Difficile, lontana, ad ostacoli. Ma già che si parli di pace e si coinvolga un gigante nel percorso che potrebbe portare al dialogo non può che considerarsi positivo. «L’unica corretta via d’uscita dalla crisi in Ucraina è un accordo politico. Tutte le parti dovrebbero incontrarsi a metà strada per creare le condizioni per un accordo politico», ha detto il presidente cinese Xi Jinping a quello francese Macron al termine dei colloqui tra i due a Pechino. Un passo avanti, anche se è evidente che Pechino debba portare a Mosca queste parole e fare in modo che vengano recepite e messe in pratica.
In fondo era questo l’obiettivo della missione europea in Cina con Macron e von der Leyen come ambasciatori. Se sarà stata fruttuosa, si vedrà.

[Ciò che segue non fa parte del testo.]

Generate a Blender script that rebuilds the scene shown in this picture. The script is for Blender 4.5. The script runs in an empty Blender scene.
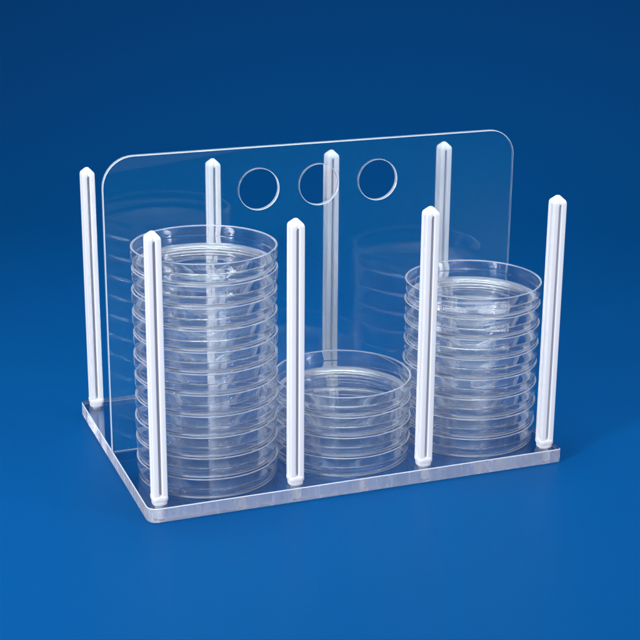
import bpy, bmesh, math
from mathutils import Vector, Matrix
scene = bpy.context.scene
C = scene.collection
MM = 0.001

# ---------------------------------------------------------------- camera
cam_d = bpy.data.cameras.new('camera')
cam = bpy.data.objects.new('camera', cam_d)
C.objects.link(cam)
cx, cy, cz, yaw, pitch, roll, f_px = -213.3, -837.5, 405.0, -0.361, -0.323, 0.008, 1558.9
fw = Vector((-math.sin(yaw) * math.cos(pitch), math.cos(yaw) * math.cos(pitch), math.sin(pitch)))
rt = Vector((math.cos(yaw), math.sin(yaw), 0))
up = rt.cross(fw)
r2 = rt * math.cos(roll) + up * math.sin(roll)
u2 = -rt * math.sin(roll) + up * math.cos(roll)
m = Matrix((r2, u2, -fw)).transposed().to_4x4()
m.translation = Vector((cx, cy, cz)) * MM
cam.matrix_world = m
cam_d.sensor_width = 36.0
cam_d.lens = f_px / 640.0 * 36.0
cam_d.clip_start = 0.02
cam_d.clip_end = 50
scene.camera = cam

# ---------------------------------------------------------------- world, lamps, exposure
world = bpy.data.worlds.new('World')
scene.world = world
world.use_nodes = True
bg = world.node_tree.nodes['Background']
bg.inputs[0].default_value = (0.74, 0.76, 1.0, 1)
bg.inputs[1].default_value = 0.35

HF = Vector((math.sin(-yaw), math.cos(-yaw), 0))      # away from the camera, along the table
HL = Vector((-HF.y, HF.x, 0))                         # to the camera's left
MID = Vector((0.131, 0.085, 0.06))                    # middle of the rack


def softbox(name, pos, target, sx, sy, power, col=(1, 1, 1), spread=180):
    d = bpy.data.lights.new(name, 'AREA')
    d.shape = 'RECTANGLE'
    d.size, d.size_y = sx, sy
    d.energy = power
    d.color = col
    d.spread = math.radians(spread)
    o = bpy.data.objects.new(name, d)
    C.objects.link(o)
    o.location = pos
    o.rotation_euler = (Vector(target) - Vector(pos)).to_track_quat('-Z', 'Z').to_euler()
    return o


def around(f, l, z):
    return MID + HF * f + HL * l + Vector((0, 0, z))


softbox('overhead_softbox', around(0.05, 0.05, 1.00), around(0.05, 0, 0), 0.9, 0.6, 3.1, (0.84, 1.0, 1.0), 105)
softbox('left_softbox', around(-0.92, 0.76, 0.40), around(0, 0, 0.02), 0.36, 0.16, 4.0, (0.97, 0.98, 1.0), 90)
softbox('right_softbox', around(-0.55, -0.95, 0.38), around(0, 0, 0.02), 0.16, 0.5, 2.0, spread=110)

scene.view_settings.view_transform = 'Standard'
scene.view_settings.look = 'None'
scene.view_settings.exposure = 0.0
scene.view_settings.gamma = 1.0
scene.render.engine = 'CYCLES'
cy_ = scene.cycles
cy_.max_bounces = 40
cy_.transmission_bounces = 40
cy_.glossy_bounces = 16
cy_.diffuse_bounces = 4
cy_.transparent_max_bounces = 32
cy_.caustics_reflective = True
cy_.caustics_refractive = True
cy_.blur_glossy = 0.0
cy_.sample_clamp_indirect = 30.0
cy_.use_denoising = True


# ---------------------------------------------------------------- materials
def mat(name):
    mt = bpy.data.materials.new(name)
    mt.use_nodes = True
    nt = mt.node_tree
    return mt, nt, nt.nodes['Principled BSDF']


def setp(b, **kw):
    for k, v in kw.items():
        b.inputs[k.replace('_', ' ')].default_value = v


def noise_bump(nt, b, scale, strength, dist, stretch=(1, 1, 1)):
    tc = nt.nodes.new('ShaderNodeTexCoord')
    mp = nt.nodes.new('ShaderNodeMapping')
    mp.inputs['Scale'].default_value = stretch
    no = nt.nodes.new('ShaderNodeTexNoise')
    no.inputs['Scale'].default_value = scale
    no.inputs['Detail'].default_value = 3
    bu = nt.nodes.new('ShaderNodeBump')
    bu.inputs['Strength'].default_value = strength
    bu.inputs['Distance'].default_value = dist
    nt.links.new(tc.outputs['Object'], mp.inputs[0])
    nt.links.new(mp.outputs[0], no.inputs['Vector'])
    nt.links.new(no.outputs['Fac'], bu.inputs['Height'])
    nt.links.new(bu.outputs[0], b.inputs['Normal'])
    return no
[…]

Intanto, parole e impegni. Xi e Macron dicono che «si oppongono agli attacchi armati contro le centrali nucleari e altri impianti nucleari pacifici» e sostengono l’Agenzia internazionale per l’energia atomica per garantire la sicurezza della centrale di Zaporizhzhia», oltre a esortare le parti in conflitto a «rispettare scrupolosamente» il diritto umanitario internazionale, chiedendo in particolare di proteggere donne e bambini. Anche qui, necessario citofonare Mosca. In caso di intervento fruttuoso da parte della Cina, resta da capire quale potrebbe essere la contropartita. I sospetti, e anche qualcosa di più, portano a Taiwan, centralissima nei pensieri del Dragone. «È il fulcro degli interessi della Cina e Pechino non scenderà ad alcun compromesso», ha detto non a caso Xi Jinping, poche ore dopo l’incontro a Los Angeles tra la presidente dell’isola Tsai Ing-wen e lo speaker della Camera Usa Kevin McCarthy, e l’arrivo di una delegazione Usa a Taipei.
L’attivismo pacifista, più o meno credibile, della Cina, lascia perplessa la Russia con il portavoce del Cremlino Dmitri Peskov che dice di «aver seguito gli importanti colloqui tra Xi, Macron e Von der Leyen», specificando che «la Cina è una seria e grande potenza che non cambia posizione per le pressioni altrui», per sottolineare quanto non si aspetti bastoni tra le ruote. Nel contempo, il ministro degli Esteri Lavrov, in visita in Turchia, torna a minacciare e si dice pronto ad abbandonare l’accordo per le esportazioni di grano dai porti dell’Ucraina se non saranno allentate le sanzioni alla Russia. Anche a causa di queste, crolla il Rublo: la valuta russa è ai minimi da un anno. Servono 81 rubli per un dollaro, 88,9 per un euro.
Sul campo, prosegue tra proclami e smentite la battaglia di Bakhmut. L’intelligence britannica dice che i russi sono «molto probabilmente avanzati fino al centro della città, prendendo la sponda occidentale del fiume Bakhmutka», grazie alla fine dei contrasti tra l’esercito russo e la brigata ,mercenaria Wagner. Secca la smentita di Kiev: «Stiamo resistendo», con Prigozhin, leader dei Wagner, che conferma: «Le forze ucraine stanno continuando a resistere, potremmo conquistare la città in tre o quattro settimane». Il presidente ucraino Volodymyr Zelensky ha convocato, probabilmente anche per questo, una riunione dello Stato maggiore. «Mosca è ansiosa di interrompere la controffensiva ucraina. Ma i russi vedranno i veri piani sul campo. Presto», ha detto il consigliere presidenziale Mikhaylo Podolyak.
Nel frattempo cresce l’apprensione per la sorte del giornalista del Wall Street Journal Evan Gershkovich, arrestato nei giorni scorsi in Russia ed ora formalmente incriminato per spionaggio. «Gli inquirenti dell’Fsb hanno accusato Gershkovich di spionaggio nell’interesse del suo Paese. Lui ha negato categoricamente tutte le accuse e ha dichiarato di essere impegnato in attività giornalistiche in Russia», fanno sapere da Mosca. Secondo gli 007 russi, il giornalista «agendo su istruzioni della parte americana, ha raccolto informazioni che costituiscono un segreto di Stato sulle attività di una delle imprese del complesso militare-industriale russo».